The other interesting thing about group psychology, or fate, or something, is how when you put groups of people together, they seem to fall quickly into identities, niches. The tribes weren't entirely random -- Aislinn tried to split up the stronger, more experienced people into different tribes, and in some cases tried to separate people who already knew each other well so they could get to know other people, and in other cases tried to keep folks together who really wanted to be camping together, etc. -- but it still amazed me how much they all developed their own strengths and personalitites. Stag Tribe were very sort of elegant and uber-civilized, with this kind of architecture to their campsite and all these beautiful things everywhere, very competitive, but also very strategy-minded. Horse Tribe was more or less our ass-kicking tribe (they took all the racing competitions with tragic ease -- FAST like FREAKS, as Capt. Mal would say), and they were also competitive, but with a more fiery, temperamental sort of bent to them and keen on the daring grand gesture. Boar Tribe -- okay, we were totally the slacker tribe *g* We brought a keg. We lost *every* athletic competition (due to a sad dearth of giant ass-beaters -- we had several very athletic guys and one girl who was not at all to be overlooked, but we were just outweighed, which mattered in a lot of the competitions, and our one stone badass was the director of the Athletic Track and held off from competing in a lot of the categories just for honor's sake, and also took a loss in one event that we all thought he probably won, even under extra handicapping, just out of sportsmanship), but we cleaned everyone's clocks in the bardic events (with two individual winners -- including me! yay, me! -- and two group entries, one as an ensemble choral piece and one as a ritual theater thing that was utterly fucking awe-inspiring, weaving together three separate chants, two drummers, two dancers, and a fire spinner), as well as taking a fair number of the arts & crafts wins. We were definitely the lovers and not the fighters of the Tailltean games *g*
The cattle raiding was definitely a trip. We had this whole elaborate LARP-y kind of deal, with corrals for our milk bottle cows and foam boffers and a designated druid to revive the dead, and it was all really much too complicated to go into. Unfortunately, in spite of a noble attempt to rig the rules to prevent chaos, it became apparent quickly that the only real strategy, if a tribe was half-decent at guarding their cattle, was to just overwhelm them with force. Escalation ensued. And as anyone who has participated in twenty-person melees can tell you, it quickly becomes a mix of confusion, frustration, and endless delays while the refs try to make sense of everything and people stew resentfully. The Boars, I am sorry to say, did our part to make the whole thing difficult by negotiating neutrality agreements on Saturday morning and then getting bored with them by Saturday afternoon and allying with Horse against the Stags. I didn't think it was honorable then, and I really don't now, but the whole situation was kind of confusing and weird, and I really don't think there was ill intent, so hey. More sociology in action, at the very least. Injuries were sustained. There was bitterness, here and there. By mutual consent, the cattle raiding came to an end on Saturday afternoon, so as to leave the last night free for partying. The moral of the story, from my point of view: beer is always better. (As a matter of fact, when the raids were called off, we went down to the permanent altar on the land and emptied some of our cows of their water in a symbolic sacrifice and a practical deterrent to anyone trying to count heads of cow to determine a winner, and many of those ex-cows were put to use that night at the intertribal Great Feast as beer cows.) Also, I think next year they should cap raiding parties at, say, four, so that there could actually be some entertaining feats of combat, and not just rather dull tromping in and knocking shit over.

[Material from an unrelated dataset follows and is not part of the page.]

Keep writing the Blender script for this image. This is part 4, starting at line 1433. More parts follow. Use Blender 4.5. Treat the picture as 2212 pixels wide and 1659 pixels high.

Basically, it was a really unique event, and honestly pretty meaningful. The whole idea of having honor at all is kind of tragically scarce in the modern world, so having a whole festival where the idea was to expend your best efforts in all these various skills in order to bring honor to yourself and your kinfolk in this ritualized space where the honor would also go to your gods and the land -- that's a great thing to be able to feel like you've done. It was particularly cool for me because I got to meet all these amazing, interesting people that it would have taken me about ten million years to meet if left to my own devices, and in a context where I was doing something useful and interesting, rather than in a stupid cocktail-party kind of way where you meet people but can't tell anything about them and aren't sure you particularly care. All the folks in my tribe already knew each other except me, so it's the kind of situation I would normally avoid like the plague, but you know, by the end I'd done all this stuff, from carrying a bucket of dishes up and down the hill to wash when it was my turn to do the dishes to laughing at their spectacularly obscene sense of humor (seriously, you only *think* slashers are fucking bent) to winning an honor ring for the tribe in the storytelling competition, and I had these people coming up to me and saying how cool I was and how far I'd exceeded all expectations about the ability of a total stranger to slot comfortably into this group of eccentrics. And that was great; the event was just very well structured for people like me, who aren't normally at the forefront of stuff, to have lots of chances to find their niche and be of material use and show off their strengths. By the time I was doing my last workshop of the weekend on Sunday (on folklore; my major advisor would be so proud! *g*), I had the highest attendance of any workshop of the weekend, mostly Boars who I think had just decided that I was the sort of person who probably had something interesting to say. Aislinn intends to run it again next year as a larger, open event, so it was also neat to think that you were in at the beginning of something that's in the process of developing its own traditions and history.
That's what I did on my summer vacation.